Nel secolo successivo il volume dell’esportazione serica dal Porto messinese resta imponente, subendo un’impennata nel 1664 (grazie anche alle enormi riserve immagazzinate), anno successivo all’ulteriore ed effimera conferma ed estensione da parte di Filippo IV del privilegium del 1591. Il decennio successivo è, invece, caratterizzato da un crollo verticale delle esportazioni, che vengono dal Trasselli imputate al mancato ammodernamento delle fasi produttive, in un periodo in cui altrove si sviluppano le seterie e, quindi, si assiste al passaggio dalla fase produttiva artigianale a quella industriale. La recessione del settore a Messina risente, inoltre, anche della crescente concorrenza di Catania e Palermo e l’aumento del contrabbando: Il filo d’oro, per Messina, sta perdendo parte del suo splendore.

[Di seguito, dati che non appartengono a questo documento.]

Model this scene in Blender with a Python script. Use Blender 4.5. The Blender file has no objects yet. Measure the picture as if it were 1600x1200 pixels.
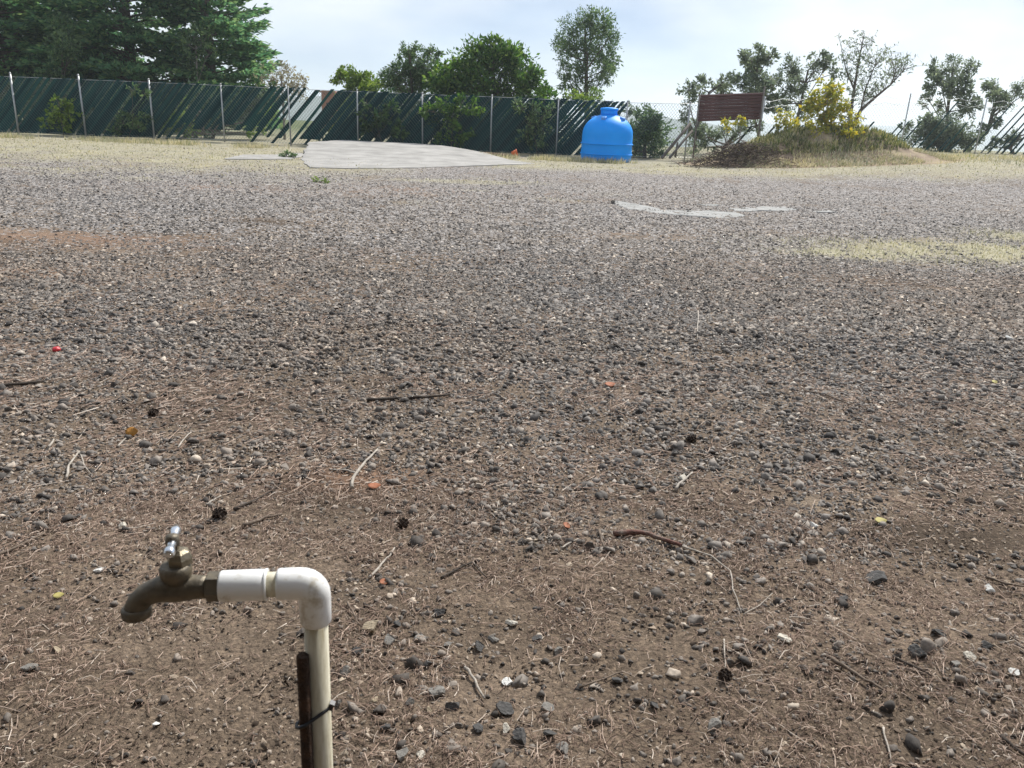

I segni di cedimento nel settore sono senz’altro avvertiti dall’élite politica messinese e s’inquadrano in un più ampio quadro di questioni – economiche, politiche e culturali – che danno luogo alla rivolta antispagnola del 1674-78, a conclusione della quale il governo spagnolo dichiarerà la città ribelle “muerta civilmente y incapaz de todo egenero de honores”, privandola di tutti gli antichi privilegi.